Tuesday, December 18, 2007

Bah Humbug?




I haven't posted for a bit, mainly because life is just ... well, life these days. Nothing terrible, nothing amazing, just fairly steady. I've been working Dickens which has been fun. Far less drama than last year and I'm in a much better headspace than I was last year as well. It's been fun modeling in the Dark Garden windows. I've had a blast working at 3 Crips pub. This past weekend I also finally worked Mad Sal's pub which was also loads of fun. Got to meet and (kindly) torment two gay boys with Garvey. Good times, good times.

Went shopping last night. The whole purpose of the excursion was to see if I am, indeed, down yet another size. I learned that it depends on the cut of the pants. Some were fine. Others, well, if I were a ho, I'd have no problem wearing them, but seeing as how I'm not, it's going to be a few more pounds off before I wear those in public. I did end up buying a shirt that was a size smaller so that was nice.

I'm starting to see myself having the issue of buying clothing that I did back in the days when I was fit. If I find a top that fits everywhere, it doesn't fit across the girls. You know how most women complain about losing weight in their chest? I'm not one of those. I don't lose weight there. Even when I was fit my breasts were this size. So I find a shirt that fits everywhere, but is too tight across the chest.
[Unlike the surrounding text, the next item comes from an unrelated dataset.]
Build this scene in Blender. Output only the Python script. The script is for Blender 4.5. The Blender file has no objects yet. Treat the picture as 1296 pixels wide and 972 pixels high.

Particularly those designed by men where they have the buttons placed in the wrong position so there's a giant gap right there. You don't want to buy the bigger size because it doesn't look good as it's too big on you, but you feel like a slut wearing the shirt that is too tight across the chest. Ah the joys of being busty.

I'm at a weird point with my body right now. It's getting smaller which is great. However, it's getting smaller in various places at a time, not evenly everywhere. I noticed this in the mirror last night when shopping. I feel like my lower belly is getting bigger these days. What (I think) is actually happening is just that the upper belly is getting smaller and so it makes the lower look bigger, even though it is probably the same size. It just sticks out more now that the things around it are smaller. It's kind of like being in a half size - the size up is too big and the size down is a bit too small. Don't get me wrong - I'm glad some parts are getting smaller. I just wish all of them were. It was nice to hear this past weekend when the owner of our mead supplier said to someone, "BH has lost a ton of weight since last year. Whatever you are doing, keep doing it."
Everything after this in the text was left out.